A ‘Proper’ Woman? One Woman’s Story of Success and Failure in Academia
By Pat O’Connor
Peter Lang, £25
This is the memoir of a woman with a 46-year career in academia in Ireland and the UK, moving from contract research assistant to full professor of sociology (first woman in Ireland) and faculty dean. It opens with a summary of her personal background. Her first employment as a research-assistant at the ESRI led to a clash with the newly appointed head (whose ideas about a woman’s place were typical of the time) and thus began a process that repeated itself again and again as she struggled to make her way in male-dominated academia. She displayed intelligence, courage, determination – and even awkwardness, when necessary – and made extraordinary, ground-breaking progress. Personal anecdotes, combined with self-deprecating, penetrating and sometimes mordant humour, enliven this superbly told, absorbing story.
Finnegans Wake, Ulster and Partition
By Donal Manning
Cork University Press, €49
Bemoaning how scholars of Joyce’s interrogation of Irish history have focused on his attitudes to nationalism, virtually excluding unionism, Donal Manning finds extensive allusions to Ulster in Finnegans Wake and proposes to annotate and analyse them. He finds Joyce consistently represents partition negatively; this doesn’t just reflect his nationalist sympathies but also his deprecation of the common tendency to demonise outsiders and of ethnic, religious and political exclusivity – two of Joyce’s great themes in Finnegans Wake. His mythical, historical and topographic allusions to Ulster (it’s of Ireland and separate) serve to highlight such additional themes as that violence, whether British or Irish, is essentially the same and futile, and that such violence shouldn’t be glorified. Not always easy to follow and strained at times, but nonetheless fascinating for that.

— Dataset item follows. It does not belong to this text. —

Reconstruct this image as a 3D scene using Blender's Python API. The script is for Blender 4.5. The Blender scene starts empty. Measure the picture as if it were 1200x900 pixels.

Tearing Stripes off Zebras
Edited by Nessa O’Mahony
Arlen House, €20
This is an anthology of new writing by 33 women who have participated in the Women’s Education Bureau writing group, founded in 1987, and comprises poetry, prose and drama. The writing is of a high calibre, such as a short story featuring an elderly mother about to enter a retirement home who goes to New York instead, and another about the effects of dementia on a close female relationship; poems such as I Had Red Shoes Once, skilfully amusing on the bombing of a shoe shop “by those who loved / Ireland but not Pollocks Shoe Shop”, and Voices from an Invasion (1956), capturing tragic aspects of the Hungarian uprising; intriguing extracts from novels, and an informative, familial insight into women in business in 19th-century Ireland.